Как бы пророчеству назло…
«Помню, в последнее пребывание у нас в Москве Пушкин читал черновую “Русалки”, а в тот вечер, когда он собирался уехать в Петербург, – мы, конечно, и не подозревали, что уже больше никогда не увидим дорогого друга, – он за прощальным ужином пролил на скатерть масло.
Увидя это, Павел Воинович с досадой заметил:
– Эдакой неловкий! За что ни возьмёшься, всё роняешь!
– Ну я на свою голову. Ничего… – ответил Пушкин, которого, видимо, взволновала эта дурная примета».
Тот ужин у московских друзей поистине оказался прощальным.
…Трагический день в истории России – 27 января 1837 года. Начало этого дня в подробностях восстановил Василий Андреевич Жуковский: «Встал весело в 8 часов утра, – после чего много писал – часу до 11-го. С 11-ти обед, – ходил по комнате необыкновенно весело, пел песни, – потом увидел в окно Данзаса, в дверях встретил радостно – Вошли в кабинет, запер дверь – Через несколько минут послал за пистолетами – По отъезде Данзаса начал одеваться весь, всё чистое; велел подать бекешь; вышел на лестницу – Возвратился – Велел подать в кабинет большую шубу и пошёл пешком до извозчика. Это было в 1 час». День тот выдался морозным…
Как странно: почему Пушкин изменил правилу, коему следуют даже мало суеверные: «Вернёшься назад – дороги не будет»?! Ему ли было не знать, что перед большой дорогой либо накануне важного дела возвращаться не следует – пути не будет и дело примет дурной оборот. Но ведь вернулся…

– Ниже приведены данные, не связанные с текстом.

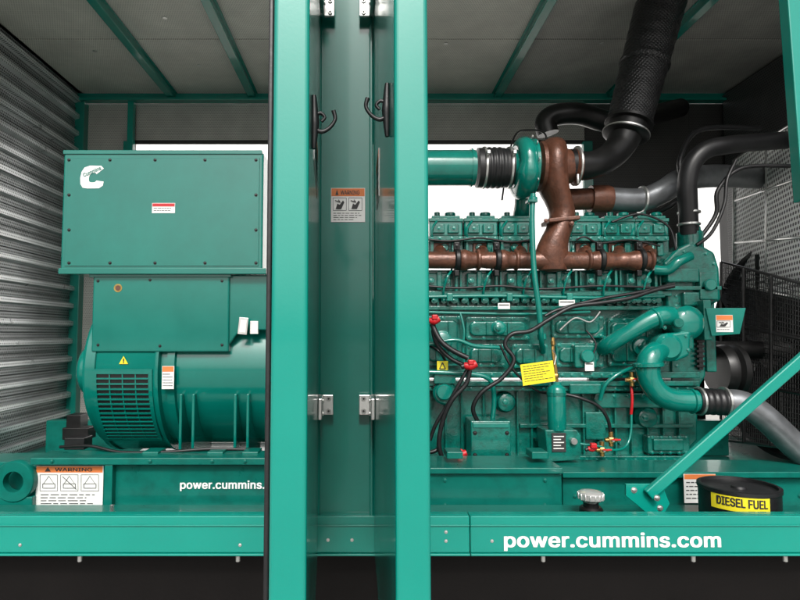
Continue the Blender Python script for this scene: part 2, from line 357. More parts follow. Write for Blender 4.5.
for (D,M,d,nrm,L),hx,sg,hpy,hk in ((DL,hl,-1,(405,6),122),(DR,hr,1,(405,6),110)):
    for py in hpy:
        z=V(365,py,1.98).z; mb=MB()
        a=hx-sg*.012
        mb.box(a-sg*.002,a-sg*.040,1.985,1.998,z-.034,z+.034,M_CAP,.003)
        mb.cyl((hx-sg*.006,1.978,z-.036),(0,0,1),.0085,.072,M_CAP,14)
        mb.box(.004,.13,-.014,-.001,z-.034,z+.034,M_CAP,.003,M=M)
        for zz in (-.021,.021): 
            mb.cyl((a-sg*.024,1.985,z+zz),(0,-1,0),.008,.005,M_STEEL,12); mb.cyl((a-sg*.024,1.9795,z+zz),(0,-1,0),.004,.001,M_INK,6)
            o=M@Vector((.07,-.014,z+zz)); mb.cyl(o,-nrm,.008,.005,M_STEEL,12)
        mb.done('hinge',D)
    zs=V(348,205,2.0).z-.01
    s0,s1=(.45,.80) if sg<0 else (.30,.48)
    mb=MB(); mb.box(s0,s1,-.0015,-.0003,zs-.075,zs+.055,M_WHITE,0,M=M); mb.box(s0+.002,s1-.002,-.0022,-.0016,zs+.028,zs+.053,M_ORANGE,0,M=M)
    for k in range(5): mb.box(s0+.02,s1-.02-(k%3)*.02,-.0022,-.0016,zs+.012-k*.016,zs+.016-k*.016,M_INK,0,M=M)
    mb.done('warning_sticker',D)
    s=L-.14; z=V(365,hk,1.04).z; mb=MB()
    o=M@Vector((s,0,z)); inn=-nrm
    mb.tube([o+Vector((0,0,.05))+inn*.004,o+Vector((0,0,.0))+inn*.005,o+Vector((0,0,-.05))+inn*.004],[.004,.009,.004],M_BLK)
    pts=[o+inn*.004+Vector((0,0,-.012)),o+inn*.018+Vector((0,0,-.018)),o+inn*.033+Vector((0,0,-.010)),o+inn*.043+Vector((0,0,.006)),o+inn*.040+Vector((0,0,.022))]
    mb.tube(pts,[.0045,.004,.0036,.0036,.0042],M_BLK)
    mb.tube([o+inn*.004+Vector((0,0,.012)),o+inn*.016+Vector((0,0,.017)),o+inn*.024+Vector((0,0,.009)),o+inn*.018+Vector((0,0,.001))],[.0038,.0033,.003,.003],M_BLK)
    mb.done('retainer_hook',D)
# diagonal brace + foot
mb=MB(); a=V(648,495,2.2); b=V(812,350,2.2); dv=(b-a); L=dv.length; ang=math.atan2(dv.z,dv.x)
M=Matrix.Translation(a)@Matrix.Rotation(-ang,4,'Y')
mb.box(0,L,-.012,.012,-.021,.021,M_ENC,.005,M=M)
mb.prism([(626,484),(662,484),(670,504),(664,514),(648,514),(626,496)],2.215,.012,M_ENC,.002)
mb.done('diagonal_brace',ENC); bolts(ENC,[V(634,490,2.215),V(657,498,2.186),V(660,508,2.215)],.008,M_STEEL)

# ================================================================ SKID
SK=empty('skid_frame',(0,2.9,ZF),'green steel skid frame carrying engine and alternator','skid frame')
D=2.5
mb=MB()
mb.pb(30,430,458,465,D-.02,.16,M_SKID,.003); mb.pb(30,430,465,512,D+.02,.02,M_SKID,.002); mb.pb(30,430,508,514,D-.02,.14,M_SKID,.003)
mb.pb(430,563,468,474,D-.02,.25,M_SKID,.003); mb.pb(430,562,474,514,D,.03,M_SKID,.003)
mb.pb(563,830,472,478,D+.1,.25,M_SKID,.003); mb.pb(563,830,478,522,D+.14,.03,M_SKID,.003)
mb.pb(104,112,465,508,D-.015,.04,M_SKID,.002)
mb.pb(-30,30,462,468,D+.05,.2,M_SKID,.003); mb.pb(-30,30,468,514,D+.07,.03,M_SKID)
mb.pb(-60,830,514,520,D-.06,.1,M_SKID,.002)
mb.box(XL+.2,2.3,3.7,3.78,ZF,ZF+.22,M_SKID)
mb.pb(-60,830,516,526,2.30,.15,M_SKID,.003)
mb.done('side_beam',SK)
mb=MB(); c=V(13,482,2.48)
mb.lathe([(0,S(19,D)),(.005,S(20,D)),(.04,S(20,D)),(.04,S(10,D)),(0,S(10,D)),(0,S(19,D))],c,(0,1,0),M_SKID,40,cap=False)
mb.pb(-10,32,497,512,2.485,.03,M_SKID)
mb.done('lifting_lug',SK)
sticker(SK,36,103,466,510,2.517,hfrac=.15,pict=3,lines=5,style='lift',label='white warning sticker with lifting diagrams')
mb=MB(); mb.text('power.cummins.com',180,287,480.5,491,2.517,M_WHITE,.024,space=1.03); mb.done('lettering',SK,'white web address lettering on skid beam')
sticker(SK,684,716,474,503,2.59,lines=5,hfrac=.18,headtxt=None,pict=0)
bolts(SK,[V(px,461,2.479) for px in (52,150,212,245)]+[V(px,py,2.499) for px,py in ((445,480),(545,480),(445,505),(545,505))]+[V(x,496,2.639) for x in (575,640,735,800)],.007,M_SKID)
for px in (150,215,250,455,540):
    mb=MB(); mb.pb(px-8,px+8,452,459,2.56,.1,M_SKID,.003); mb.done('mounting_pad',SK)

# ================================================================ ALTERNATOR
AL=empty('alternator',(V(180,460,3.2).x,3.2,V(180,460,3.2).z),'large green alternator with terminal box and vent grille','alternator')
D=2.75
yc=3.2; zc=V(180,368,3.2).z; R=.415; RV=.430
X=lambda px,D=2.9:V(px,335,D).x
mb=MB()
x_l=V(88,400,2.85).x; x_r=V(300,400,2.85).x
mb.lathe([(0,R*.90),(.004,R*.97),(.04,R*.97),(.042,RV*1.01),(.065,RV*1.01),(.068,RV*.99),(.075,RV),(.345,RV),(.352,RV*1.015),(.368,RV*1.015),(.372,R*.97),(.40,R*.97),(.405,R*1.01),(.44,R*1.01),(.445,R*.965),(x_r-x_l-.04,R*.965),(x_r-x_l-.035,R*1.02),(x_r-x_l,R*1.02)],(x_l,yc,zc),(1,0,0),M_ALT,80)
# end flange and small rounded bearing housing
mb.lathe([(-.022,R*.80),(-.02,R*.88),(.0,R*.90),(.004,R*.90)],(x_l,yc-.01,zc),(1,0,0),M_ALT,56)
for k in range(18):
    a=2*math.pi*k/18; mb.hexb((x_l-.02,yc-.01+math.cos(a)*R*.84,zc+math.sin(a)*R*.84),(-1,0,0),.008,M_ALT)
mb.done('housing',AL)
mb=MB(); hr_=S(25,3.0); pr=[]
for i in range(9):
    a=math.pi/2*i/8; pr.append((-.105+.03*(1-math.cos(a)),hr_*(.72+.28*math.sin(a))))
mb.lathe(pr+[(-.03,hr_),(-.028,hr_*1.08),(-.012,hr_*1.08),(-.010,hr_),(.02,hr_)],(x_l,yc-.16,V(75,370,3.04).z),(1,0,0),M_ALT,44)
mb.done('bearing_housing',AL)
mb=MB()
for px in (188,200,240,252):
    x=X(px); mb.box(x,x+.014,yc-R*1.01,yc-.1,zc-R*1.12,zc-.10,M_ALT,.004)
mb.box(X(176),X(262),yc-R*1.05,yc-.12,zc-R*1.19,zc-R*1.10,M_ALT,.005)
mb.box(X(120),X(262),yc-R*.75,yc+R*.75,zc-R*1.16,zc-R*1.07,M_ALT,.005)
mb.done('foot',AL)
mb=MB(); ga,gb=math.radians(0),math.radians(-50); gx0=V(101,400,2.82).x; gx1=V(152,400,2.82).x
def cyp(x,ph,r): return Vector((x,yc-r*math.cos(ph),zc+r*math.sin(ph)))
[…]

«Читатель извинит меня: ибо, вероятно, знает по опыту, как сродно человеку предаваться суеверию, несмотря на всевозможное презрение к предрассудкам», – устами своего героя изъясняет поэт.
Мечтанью вечному в тиши
Так предаёмся мы, поэты;
Так суеверные приметы
Согласны с чувствами души.
Немало мрачных таинственных знамений можно найти в жизни русского гения. Но ведь не зря Пушкина называли «солнцем русской поэзии». Он лучезарен и бессмертен. Как светлы и бессмертны его стихи.